Directions
Exactly reproduce the lines that follow.

Entries provided
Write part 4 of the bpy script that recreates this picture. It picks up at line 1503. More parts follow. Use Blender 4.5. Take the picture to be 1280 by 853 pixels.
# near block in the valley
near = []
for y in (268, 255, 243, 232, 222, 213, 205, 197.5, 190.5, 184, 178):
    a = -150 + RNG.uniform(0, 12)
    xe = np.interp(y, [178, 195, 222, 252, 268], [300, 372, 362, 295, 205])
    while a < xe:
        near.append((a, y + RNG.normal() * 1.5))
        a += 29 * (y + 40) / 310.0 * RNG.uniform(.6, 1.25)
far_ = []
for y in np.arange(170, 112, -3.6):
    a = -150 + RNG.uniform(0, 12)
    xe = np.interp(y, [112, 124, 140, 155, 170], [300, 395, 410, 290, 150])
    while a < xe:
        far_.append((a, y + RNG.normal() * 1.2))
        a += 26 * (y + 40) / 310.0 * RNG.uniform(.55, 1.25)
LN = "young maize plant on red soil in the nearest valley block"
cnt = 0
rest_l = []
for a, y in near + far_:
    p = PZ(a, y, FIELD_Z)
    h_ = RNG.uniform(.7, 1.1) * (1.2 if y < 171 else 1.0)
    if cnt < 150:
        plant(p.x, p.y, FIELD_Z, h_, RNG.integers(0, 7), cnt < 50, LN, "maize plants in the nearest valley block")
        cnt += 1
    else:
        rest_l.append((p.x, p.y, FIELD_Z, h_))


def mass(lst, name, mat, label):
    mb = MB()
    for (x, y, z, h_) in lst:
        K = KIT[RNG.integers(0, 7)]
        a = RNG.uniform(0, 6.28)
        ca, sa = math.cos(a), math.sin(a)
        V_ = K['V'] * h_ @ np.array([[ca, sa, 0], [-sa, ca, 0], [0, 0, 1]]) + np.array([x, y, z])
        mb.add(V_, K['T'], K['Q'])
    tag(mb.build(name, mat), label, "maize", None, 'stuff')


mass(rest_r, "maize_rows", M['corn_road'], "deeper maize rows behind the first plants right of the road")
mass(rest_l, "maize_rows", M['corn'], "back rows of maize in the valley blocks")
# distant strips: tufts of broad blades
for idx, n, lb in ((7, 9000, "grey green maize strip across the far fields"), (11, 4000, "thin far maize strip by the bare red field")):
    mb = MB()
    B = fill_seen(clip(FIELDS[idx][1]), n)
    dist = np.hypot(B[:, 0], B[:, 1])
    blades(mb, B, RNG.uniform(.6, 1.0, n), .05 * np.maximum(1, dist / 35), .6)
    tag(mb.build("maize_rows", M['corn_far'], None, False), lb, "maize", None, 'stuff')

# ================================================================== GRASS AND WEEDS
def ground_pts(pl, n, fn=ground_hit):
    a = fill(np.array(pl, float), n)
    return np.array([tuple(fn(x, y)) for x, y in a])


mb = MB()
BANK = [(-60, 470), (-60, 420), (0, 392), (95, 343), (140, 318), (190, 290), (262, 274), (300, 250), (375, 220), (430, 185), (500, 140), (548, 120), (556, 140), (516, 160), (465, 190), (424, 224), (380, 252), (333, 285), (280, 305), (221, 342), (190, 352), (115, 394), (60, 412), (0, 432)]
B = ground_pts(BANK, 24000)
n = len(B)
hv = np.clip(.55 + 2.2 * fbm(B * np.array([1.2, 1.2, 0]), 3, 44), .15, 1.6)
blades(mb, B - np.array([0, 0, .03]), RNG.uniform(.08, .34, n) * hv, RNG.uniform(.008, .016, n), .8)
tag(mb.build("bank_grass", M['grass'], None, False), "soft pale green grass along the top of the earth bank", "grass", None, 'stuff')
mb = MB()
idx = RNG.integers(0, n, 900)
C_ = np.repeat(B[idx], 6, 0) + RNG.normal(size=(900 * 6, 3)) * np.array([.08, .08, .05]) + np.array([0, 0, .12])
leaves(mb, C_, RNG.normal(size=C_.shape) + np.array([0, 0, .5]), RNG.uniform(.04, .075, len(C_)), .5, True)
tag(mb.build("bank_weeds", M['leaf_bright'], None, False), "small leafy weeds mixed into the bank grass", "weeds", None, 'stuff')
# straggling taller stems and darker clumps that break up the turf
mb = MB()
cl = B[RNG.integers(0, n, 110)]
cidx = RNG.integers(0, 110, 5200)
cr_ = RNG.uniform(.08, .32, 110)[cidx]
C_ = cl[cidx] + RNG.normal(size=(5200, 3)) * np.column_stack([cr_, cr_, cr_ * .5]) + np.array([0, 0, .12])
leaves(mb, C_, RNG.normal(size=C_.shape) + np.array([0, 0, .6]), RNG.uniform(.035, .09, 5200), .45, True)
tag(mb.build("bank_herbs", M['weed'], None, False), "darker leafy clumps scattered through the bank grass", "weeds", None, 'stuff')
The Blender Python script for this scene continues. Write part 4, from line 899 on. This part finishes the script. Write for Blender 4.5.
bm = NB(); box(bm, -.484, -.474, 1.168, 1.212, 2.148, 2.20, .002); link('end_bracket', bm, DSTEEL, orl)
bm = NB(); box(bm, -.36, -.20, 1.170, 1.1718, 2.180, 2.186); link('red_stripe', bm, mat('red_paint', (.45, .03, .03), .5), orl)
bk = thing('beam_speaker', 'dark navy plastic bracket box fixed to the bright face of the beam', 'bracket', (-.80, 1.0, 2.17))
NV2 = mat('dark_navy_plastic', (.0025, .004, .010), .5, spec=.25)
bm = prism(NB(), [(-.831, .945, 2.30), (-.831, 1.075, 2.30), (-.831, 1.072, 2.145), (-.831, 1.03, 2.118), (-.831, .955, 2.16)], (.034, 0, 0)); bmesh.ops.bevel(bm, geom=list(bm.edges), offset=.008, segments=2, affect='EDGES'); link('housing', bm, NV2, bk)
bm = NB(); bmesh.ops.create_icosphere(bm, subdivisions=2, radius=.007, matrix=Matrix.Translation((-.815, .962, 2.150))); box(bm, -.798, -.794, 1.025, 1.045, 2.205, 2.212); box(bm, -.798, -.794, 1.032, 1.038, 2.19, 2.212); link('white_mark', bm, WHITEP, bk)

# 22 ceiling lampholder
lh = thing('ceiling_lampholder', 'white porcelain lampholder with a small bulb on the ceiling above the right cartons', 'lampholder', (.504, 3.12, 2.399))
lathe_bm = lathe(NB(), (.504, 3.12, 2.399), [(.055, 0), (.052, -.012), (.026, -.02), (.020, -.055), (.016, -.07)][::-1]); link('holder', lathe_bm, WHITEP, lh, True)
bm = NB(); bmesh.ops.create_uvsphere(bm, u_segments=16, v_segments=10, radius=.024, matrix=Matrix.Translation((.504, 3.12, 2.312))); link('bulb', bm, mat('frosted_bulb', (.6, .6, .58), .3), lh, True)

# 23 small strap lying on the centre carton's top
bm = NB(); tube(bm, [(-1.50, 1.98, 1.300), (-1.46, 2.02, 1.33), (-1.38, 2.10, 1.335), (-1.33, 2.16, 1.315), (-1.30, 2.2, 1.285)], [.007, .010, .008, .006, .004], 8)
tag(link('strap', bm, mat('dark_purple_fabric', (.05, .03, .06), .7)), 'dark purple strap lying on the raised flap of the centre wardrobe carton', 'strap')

Response to the exercise
Write part 4 of the bpy script that recreates this picture. It picks up at line 1503. More parts follow. Use Blender 4.5. Take the picture to be 1280 by 853 pixels.
# near block in the valley
near = []
for y in (268, 255, 243, 232, 222, 213, 205, 197.5, 190.5, 184, 178):
    a = -150 + RNG.uniform(0, 12)
    xe = np.interp(y, [178, 195, 222, 252, 268], [300, 372, 362, 295, 205])
    while a < xe:
        near.append((a, y + RNG.normal() * 1.5))
        a += 29 * (y + 40) / 310.0 * RNG.uniform(.6, 1.25)
far_ = []
for y in np.arange(170, 112, -3.6):
    a = -150 + RNG.uniform(0, 12)
    xe = np.interp(y, [112, 124, 140, 155, 170], [300, 395, 410, 290, 150])
    while a < xe:
        far_.append((a, y + RNG.normal() * 1.2))
        a += 26 * (y + 40) / 310.0 * RNG.uniform(.55, 1.25)
LN = "young maize plant on red soil in the nearest valley block"
cnt = 0
rest_l = []
for a, y in near + far_:
    p = PZ(a, y, FIELD_Z)
    h_ = RNG.uniform(.7, 1.1) * (1.2 if y < 171 else 1.0)
    if cnt < 150:
        plant(p.x, p.y, FIELD_Z, h_, RNG.integers(0, 7), cnt < 50, LN, "maize plants in the nearest valley block")
        cnt += 1
    else:
        rest_l.append((p.x, p.y, FIELD_Z, h_))


def mass(lst, name, mat, label):
    mb = MB()
    for (x, y, z, h_) in lst:
        K = KIT[RNG.integers(0, 7)]
        a = RNG.uniform(0, 6.28)
        ca, sa = math.cos(a), math.sin(a)
        V_ = K['V'] * h_ @ np.array([[ca, sa, 0], [-sa, ca, 0], [0, 0, 1]]) + np.array([x, y, z])
        mb.add(V_, K['T'], K['Q'])
    tag(mb.build(name, mat), label, "maize", None, 'stuff')


mass(rest_r, "maize_rows", M['corn_road'], "deeper maize rows behind the first plants right of the road")
mass(rest_l, "maize_rows", M['corn'], "back rows of maize in the valley blocks")
# distant strips: tufts of broad blades
for idx, n, lb in ((7, 9000, "grey green maize strip across the far fields"), (11, 4000, "thin far maize strip by the bare red field")):
    mb = MB()
    B = fill_seen(clip(FIELDS[idx][1]), n)
    dist = np.hypot(B[:, 0], B[:, 1])
    blades(mb, B, RNG.uniform(.6, 1.0, n), .05 * np.maximum(1, dist / 35), .6)
    tag(mb.build("maize_rows", M['corn_far'], None, False), lb, "maize", None, 'stuff')

# ================================================================== GRASS AND WEEDS
def ground_pts(pl, n, fn=ground_hit):
    a = fill(np.array(pl, float), n)
    return np.array([tuple(fn(x, y)) for x, y in a])


mb = MB()
BANK = [(-60, 470), (-60, 420), (0, 392), (95, 343), (140, 318), (190, 290), (262, 274), (300, 250), (375, 220), (430, 185), (500, 140), (548, 120), (556, 140), (516, 160), (465, 190), (424, 224), (380, 252), (333, 285), (280, 305), (221, 342), (190, 352), (115, 394), (60, 412), (0, 432)]
B = ground_pts(BANK, 24000)
n = len(B)
hv = np.clip(.55 + 2.2 * fbm(B * np.array([1.2, 1.2, 0]), 3, 44), .15, 1.6)
blades(mb, B - np.array([0, 0, .03]), RNG.uniform(.08, .34, n) * hv, RNG.uniform(.008, .016, n), .8)
tag(mb.build("bank_grass", M['grass'], None, False), "soft pale green grass along the top of the earth bank", "grass", None, 'stuff')
mb = MB()
idx = RNG.integers(0, n, 900)
C_ = np.repeat(B[idx], 6, 0) + RNG.normal(size=(900 * 6, 3)) * np.array([.08, .08, .05]) + np.array([0, 0, .12])
leaves(mb, C_, RNG.normal(size=C_.shape) + np.array([0, 0, .5]), RNG.uniform(.04, .075, len(C_)), .5, True)
tag(mb.build("bank_weeds", M['leaf_bright'], None, False), "small leafy weeds mixed into the bank grass", "weeds", None, 'stuff')
# straggling taller stems and darker clumps that break up the turf
mb = MB()
cl = B[RNG.integers(0, n, 110)]
cidx = RNG.integers(0, 110, 5200)
cr_ = RNG.uniform(.08, .32, 110)[cidx]
C_ = cl[cidx] + RNG.normal(size=(5200, 3)) * np.column_stack([cr_, cr_, cr_ * .5]) + np.array([0, 0, .12])
leaves(mb, C_, RNG.normal(size=C_.shape) + np.array([0, 0, .6]), RNG.uniform(.035, .09, 5200), .45, True)
tag(mb.build("bank_herbs", M['weed'], None, False), "darker leafy clumps scattered through the bank grass", "weeds", None, 'stuff')
The Blender Python script for this scene continues. Write part 4, from line 899 on. This part finishes the script. Write for Blender 4.5.
bm = NB(); box(bm, -.484, -.474, 1.168, 1.212, 2.148, 2.20, .002); link('end_bracket', bm, DSTEEL, orl)
bm = NB(); box(bm, -.36, -.20, 1.170, 1.1718, 2.180, 2.186); link('red_stripe', bm, mat('red_paint', (.45, .03, .03), .5), orl)
bk = thing('beam_speaker', 'dark navy plastic bracket box fixed to the bright face of the beam', 'bracket', (-.80, 1.0, 2.17))
NV2 = mat('dark_navy_plastic', (.0025, .004, .010), .5, spec=.25)
bm = prism(NB(), [(-.831, .945, 2.30), (-.831, 1.075, 2.30), (-.831, 1.072, 2.145), (-.831, 1.03, 2.118), (-.831, .955, 2.16)], (.034, 0, 0)); bmesh.ops.bevel(bm, geom=list(bm.edges), offset=.008, segments=2, affect='EDGES'); link('housing', bm, NV2, bk)
bm = NB(); bmesh.ops.create_icosphere(bm, subdivisions=2, radius=.007, matrix=Matrix.Translation((-.815, .962, 2.150))); box(bm, -.798, -.794, 1.025, 1.045, 2.205, 2.212); box(bm, -.798, -.794, 1.032, 1.038, 2.19, 2.212); link('white_mark', bm, WHITEP, bk)

# 22 ceiling lampholder
lh = thing('ceiling_lampholder', 'white porcelain lampholder with a small bulb on the ceiling above the right cartons', 'lampholder', (.504, 3.12, 2.399))
lathe_bm = lathe(NB(), (.504, 3.12, 2.399), [(.055, 0), (.052, -.012), (.026, -.02), (.020, -.055), (.016, -.07)][::-1]); link('holder', lathe_bm, WHITEP, lh, True)
bm = NB(); bmesh.ops.create_uvsphere(bm, u_segments=16, v_segments=10, radius=.024, matrix=Matrix.Translation((.504, 3.12, 2.312))); link('bulb', bm, mat('frosted_bulb', (.6, .6, .58), .3), lh, True)

# 23 small strap lying on the centre carton's top
bm = NB(); tube(bm, [(-1.50, 1.98, 1.300), (-1.46, 2.02, 1.33), (-1.38, 2.10, 1.335), (-1.33, 2.16, 1.315), (-1.30, 2.2, 1.285)], [.007, .010, .008, .006, .004], 8)
tag(link('strap', bm, mat('dark_purple_fabric', (.05, .03, .06), .7)), 'dark purple strap lying on the raised flap of the centre wardrobe carton', 'strap')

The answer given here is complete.